Misalnya saja pada pasal 2 UU Kelautan yang tidak memasukkan asas kehati-hatian dini yang penting dalam melindungi lingkungan laut RI yang rentan dicemari. Hal ini membuktikan pemerintah masih membolehkan adanya dumping, padahal diketahui pencemaran laut di Indonesia bisa dikatakan sudah teramat memprihatinkan.

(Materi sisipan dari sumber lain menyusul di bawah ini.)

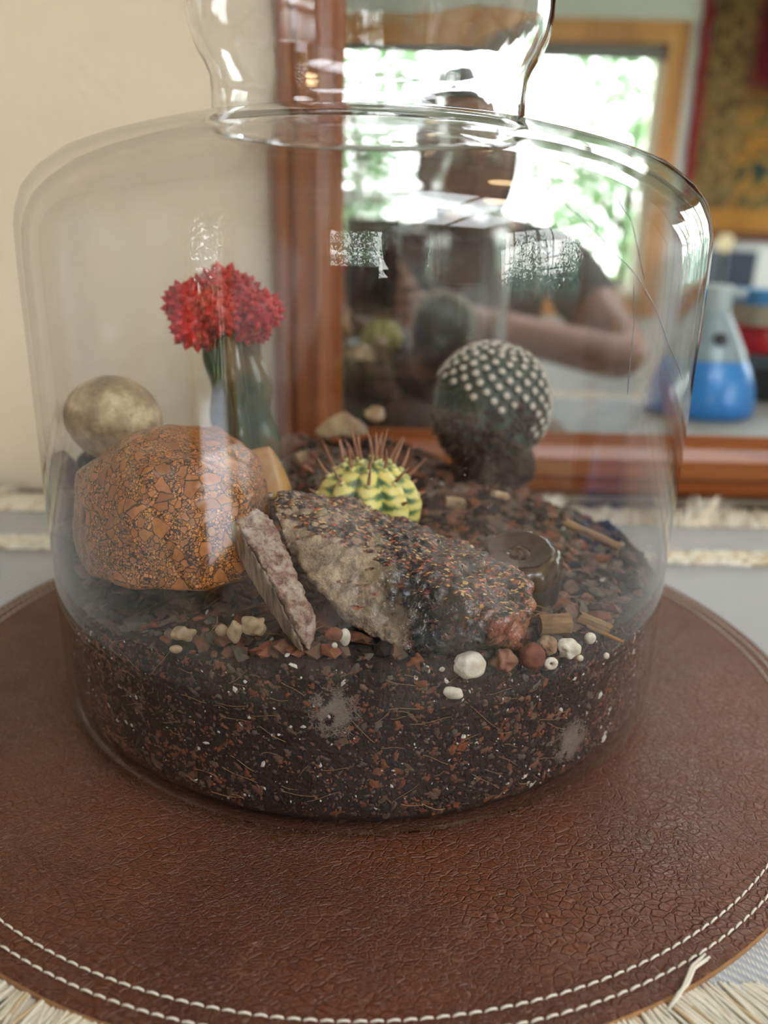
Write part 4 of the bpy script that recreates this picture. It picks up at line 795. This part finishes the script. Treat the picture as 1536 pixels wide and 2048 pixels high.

"Kita lihat saja contoh di depan mata, seberapa parahnya Teluk Jakarta tercemar bisa dilihat dengan rasio jenis ikan yang ditangkap nelayan semakin berkurang. Jika dulu bisa mencapai 40 hingga 60 jenis ikan dalam sekali tangkap, kini hanya terdapat 10 jenis saja. Daerah yang dekat dengan pemerintahan, LSM, dan penegak hukum saja pencemarannya bisa mencapai 90%, bagaimana yang tidak tersentuh?” ujar Slamet Daroyni, Koordinator Pendidikan dan Penguatan Jaringan Koalisi Rakyat untuk Keadilan Perikanan (KIARA) kepada Gresnews.com, Sabtu, (4/10).

Tidak adanya pernyataan yang melarang keras pembuangan limbah ke laut ini amat disayangkan berbagai organisasi lingkungan. Belum lagi dalam Pasal 14 yang menerapkan konsep blue economy yang dianggap tidak tepat karena selain tidak dikenal dalam konsepsi perekonomian Indonesia yang menganut paham demokrasi ekonomi, juga belum teruji pencapaiannya dalam praktek pengelolaan laut.

Blue economy merupakan satu produk yang bersumber dari hasil kelautan dan perikanan yang bisa dijadikan banyak produk sehingga meminimalkan limbah. Konsep ini dikembangkan guna mendorong peningkatan peran swasta dalam pembangunan ekonomi pro lingkungan melalui pengembangan bisnis dan investasi inovatif dan kreatif.

Slamet menilai orientasi bisnis blue economy ini belum jelas dipaparkan dalam undang-undang kelautan. "Manfaat dibuatnya undang-undang kan untuk menjawab permasalahan orang-oraang yang berkaitaan dengan peraturan tersebut, bagaimana sumber daya alam bisa diakses 7,8 juta nelayan miskin jika konsepnya berurusan dengan koorporasi, bukan nelayan kecil," tuturnya.

Pasal 27 pun dinilai mengandung ambiguitas dalam kegiatan reklamasi karena pengaturan reklamasi yang diberlakukan Kementerian Energi dan Sumber Daya Mineral (ESDM), Kementerian Kehutanan, Kementerian Kelautan dan Perikanan (KKP), dan Kementerian Pekerjaan Umum (PU) terbukti destruktif. Pasal 53 juga tidak memasukkan cuaca ekstrem dan asidifikasi/pengasaman air laut sebagai bencana pemanasan global. Padahal kedua hal ini penting untuk disebutkan karena memberi dampak yang nyata bagi nelayan dan laut.

Namun Menteri KKP, Sharif Sutardjo, pernah mengatakan konsep blue economy telah teruji dan berhasil mendorong tumbuh dan berkembangnya industri. Tentu saja industri yang dimaksud adalah industri yang berbasiskan laut seperti pembangkit listrik tenaga angin dan ombak, penambangan minyak dan gas laut dalam dan dasar laut, perikanan budidaya laut, dan marine biotechnology.